Market Context and Notable Sales

The auction market for Fancy Vivid green diamonds is thin but intensely competitive when significant stones appear. Prices per carat have risen substantially over the past two decades, driven by the same combination of ultra-high-net-worth collector demand and constrained supply that has elevated the market for Fancy Vivid pink and red diamonds. Several benchmark sales illustrate the price level:

  • The "Aurora Green," a 5.03-carat Fancy Vivid green diamond, sold at Christie's Hong Kong in May 2016 for approximately USD 16.8 million, or roughly USD 3.3 million per carat — at the time a world auction record per carat for a green diamond.
  • The "Ocean Dream," a 5.51-carat Fancy Deep blue-green diamond (a distinct colour category), has been exhibited widely and is frequently cited in discussions of rare green diamonds, though its modified colour grade distinguishes it from pure Fancy Vivid green stones.

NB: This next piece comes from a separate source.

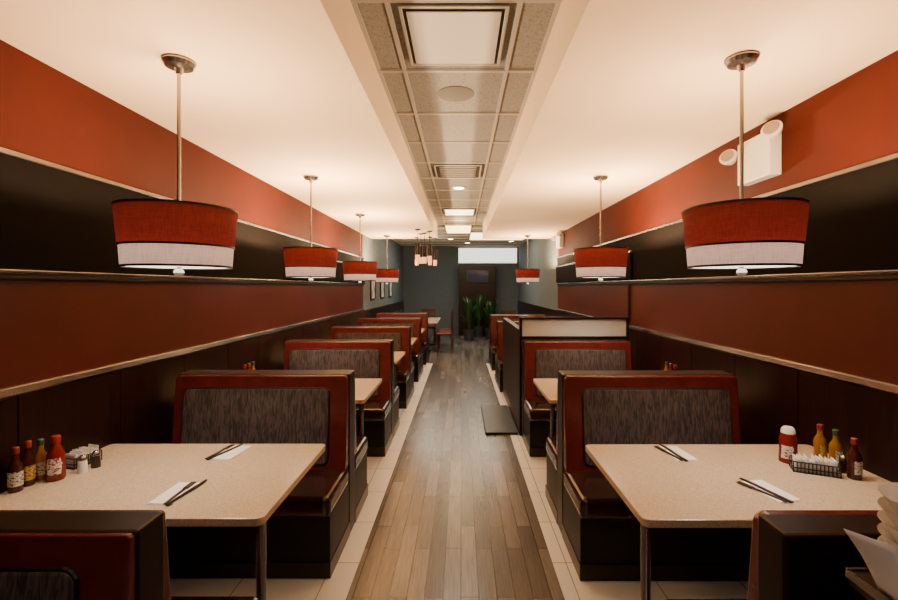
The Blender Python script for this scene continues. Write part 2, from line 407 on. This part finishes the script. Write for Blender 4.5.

Dealers and auction specialists consistently note that the combination of factors required to achieve the highest prices — Fancy Vivid grade, pure green hue with no modifying colour, even colour distribution throughout the body, natural origin confirmed by GIA, and a size above three carats — occurs so rarely that each such stone is effectively unique and must be priced individually rather than by reference to a market comparables matrix.

Treatment Considerations

Beyond artificial irradiation, which is the primary treatment concern for green diamonds, high-pressure high-temperature (HPHT) treatment can alter the colour of some diamonds and may interact with pre-existing irradiation colour in complex ways. GIA and other major laboratories screen for HPHT treatment as a matter of routine on all fancy-colour diamonds submitted for grading. Coating — the application of a thin coloured film to the surface of a diamond — is a less sophisticated but occasionally encountered treatment that can simulate green colour; it is detectable by standard gemmological examination. The combination of GIA's natural-colour notation and a reputable auction or dealer provenance is the standard due-diligence framework for buyers operating at the top of this market.